The Santa Fe never operated a manned agency at the Antelope Gap station, but did have a small section crew headquartered and residing there. The crew of section 34 in 1886 seems by the list of surnames to have been perhaps somewhat Irish in composition. These men were Foreman John Muldoon, and laborers Dan O’Brine, J. W. Brooks, Pat Roach and J. E. Muldoon. The 1890 insurance schedule lists only one structure at this station, a section house. There is no coverage of either station in the legal department files or the operating bulletins. There is coverage in the Railroad Commission correspondence record, which contains a petition from the citizens of Scallorn, a community located a short distance north of Antelope Gap, to relocate the station facilities from Antelope Gap to their community. The Commission approved this request on June 30, 1917. The 1921 company building inventory for Scallorn shows a box car depot, a section house built in 1895 (18’ by 30’, with fence), a tool house (half of a boxcar), a mail crane, a station sign, a water well and water tank, a water closet, a stock pen, and three “Mexican bunkhouses”. It seems that the size of the section crew had expanded considerably by 1921. A photograph of the Section Foreman’s home taken by a company photographer to support a valuation survey for the Interstate Commerce Commission c.1921 illustrates a rather peaceful looking abode.

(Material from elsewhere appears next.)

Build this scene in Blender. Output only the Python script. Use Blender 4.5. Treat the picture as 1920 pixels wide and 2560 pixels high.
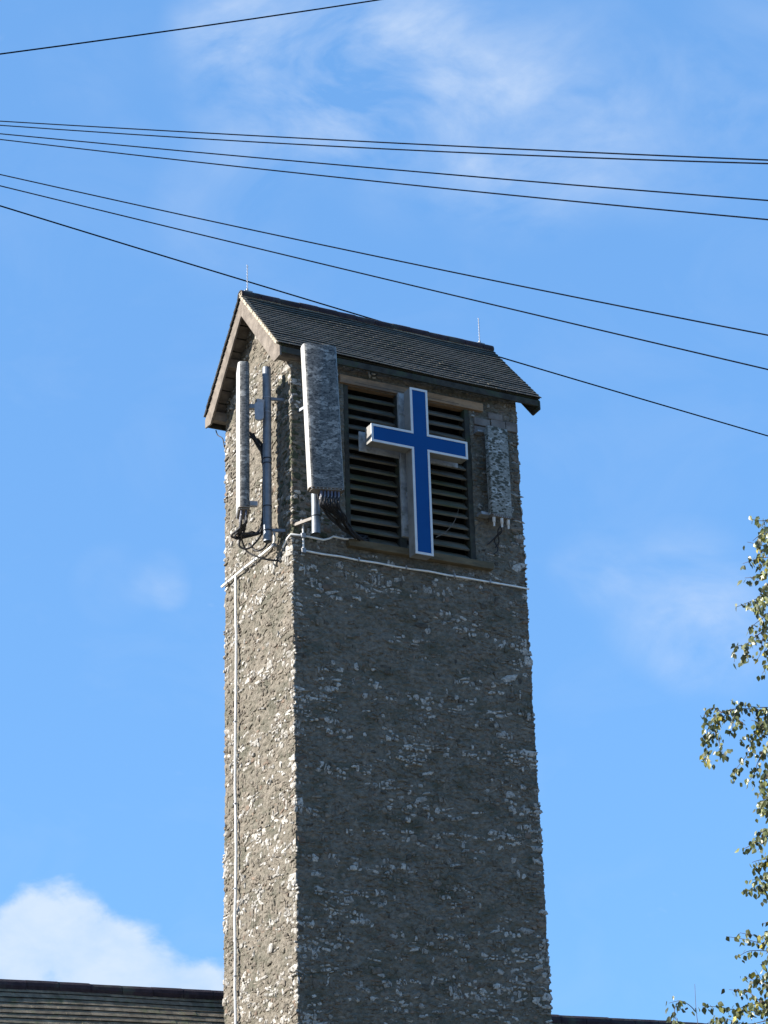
import bpy, bmesh, math, random
import numpy as np
from mathutils import Vector, Matrix
R = math.radians
random.seed(11)
for o in list(bpy.data.objects): bpy.data.objects.remove(o)
scene = bpy.context.scene
C = scene.collection

# ------------------------------------------------------------------ camera
camd = bpy.data.cameras.new('camera'); cam = bpy.data.objects.new('camera', camd); C.objects.link(cam)
camd.sensor_fit = 'VERTICAL'; camd.sensor_height = 24.0; camd.lens = 24.0 * 4980.8158 / 2560
camd.clip_start = 0.1; camd.clip_end = 3000
_p, _r, _y = R(22.67665446), R(-1.73218191), R(28.37227051)
F = Vector((math.sin(_y) * math.cos(_p), math.cos(_y) * math.cos(_p), math.sin(_p)))
R0 = Vector((math.cos(_y), -math.sin(_y), 0)); U0 = R0.cross(F)
RR = R0 * math.cos(_r) + U0 * math.sin(_r); UU = -R0 * math.sin(_r) + U0 * math.cos(_r)
cam.matrix_world = Matrix(((RR.x, UU.x, -F.x, -10.2239), (RR.y, UU.y, -F.y, -21.4196), (RR.z, UU.z, -F.z, 1.6), (0, 0, 0, 1)))
scene.camera = cam
scene.render.resolution_x = 768; scene.render.resolution_y = 1024

# ------------------------------------------------------------------ light
SUN_EL, SUN_BETA = 24.0, 17.0          # low sun from the left, slightly behind the front wall
sdir = Vector((-math.cos(R(SUN_BETA)) * math.cos(R(SUN_EL)), math.sin(R(SUN_BETA)) * math.cos(R(SUN_EL)), math.sin(R(SUN_EL))))
sd = bpy.data.lights.new('sun', 'SUN'); sd.energy = 5.0; sd.angle = R(0.5); sd.color = (1.0, 0.93, 0.83)
sun = bpy.data.objects.new('sun', sd); C.objects.link(sun)
sun.rotation_euler = sdir.to_track_quat('Z', 'Y').to_euler()
world = bpy.data.worlds.new('World'); scene.world = world; world.use_nodes = True
nt = world.node_tree; nt.nodes.clear()
def N(tree, typ, **kw):
    n = tree.nodes.new(typ)
    for k, v in kw.items():
        if k.startswith('i_'): n.inputs[k[2:].replace('_', ' ')].default_value = v
        else: setattr(n, k, v)
    return n
sky = N(nt, 'ShaderNodeTexSky'); sky.sky_type = 'NISHITA'; sky.sun_disc = False
sky.sun_elevation = R(SUN_EL); sky.sun_rotation = math.atan2(sdir.x, sdir.y) % (2 * math.pi)
sky.air_density = 1.0; sky.dust_density = 0.15; sky.ozone_density = 2.2; sky.altitude = 0
tc = N(nt, 'ShaderNodeTexCoord')
nz = N(nt, 'ShaderNodeTexNoise', i_Scale=13.0, i_Detail=9.0, i_Roughness=0.58, i_Distortion=0.5)
nz2 = N(nt, 'ShaderNodeTexNoise', i_Scale=30.0, i_Detail=6.0, i_Roughness=0.6, i_Distortion=0.2)
mp = N(nt, 'ShaderNodeMapping'); mp.inputs['Scale'].default_value = (1, 1, 1.6); mp.inputs['Rotation'].default_value = (0.3, 0.5, 0.2)
L = nt.links.new
L(tc.outputs['Generated'], mp.inputs['Vector']); L(mp.outputs[0], nz.inputs['Vector']); L(mp.outputs[0], nz2.inputs['Vector'])
def math_(op, a, b=None, c=None, clamp=False, tree=None):
    t = tree or nt
    n = t.nodes.new('ShaderNodeMath'); n.operation = op; n.use_clamp = clamp
    for i, v in enumerate((a, b, c)):
        if v is None: continue
        if isinstance(v, (int, float)): n.inputs[i].default_value = v
        else: t.links.new(v, n.inputs[i])
    return n.outputs[0]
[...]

A post office was established at Antelope Gap on June 3, 1892, with John E. Stevenson as the first postmaster. This office was located in the first floor of the Harry Hotel, a two story structure which also had a store and dining room on the first floor. The post office was discontinued in the spring of 1914. A post office was established at Scallorn on November 28, 1916. The first postmaster was Suzie Nation, and the final postmaster was John H. Kuykendall, who operated a combined post office, general store and barber shop until the early 1930s.

The Santa Fe stopped its passenger trains at Antelope Gap and Scallorn on flag signal from any waiting passenger. In addition, and without stopping, railway post office employees would pitch out a mailbag of arriving mail when passing the station, and grab a bag of outgoing mail from the mail crane which stood just beside the tracks.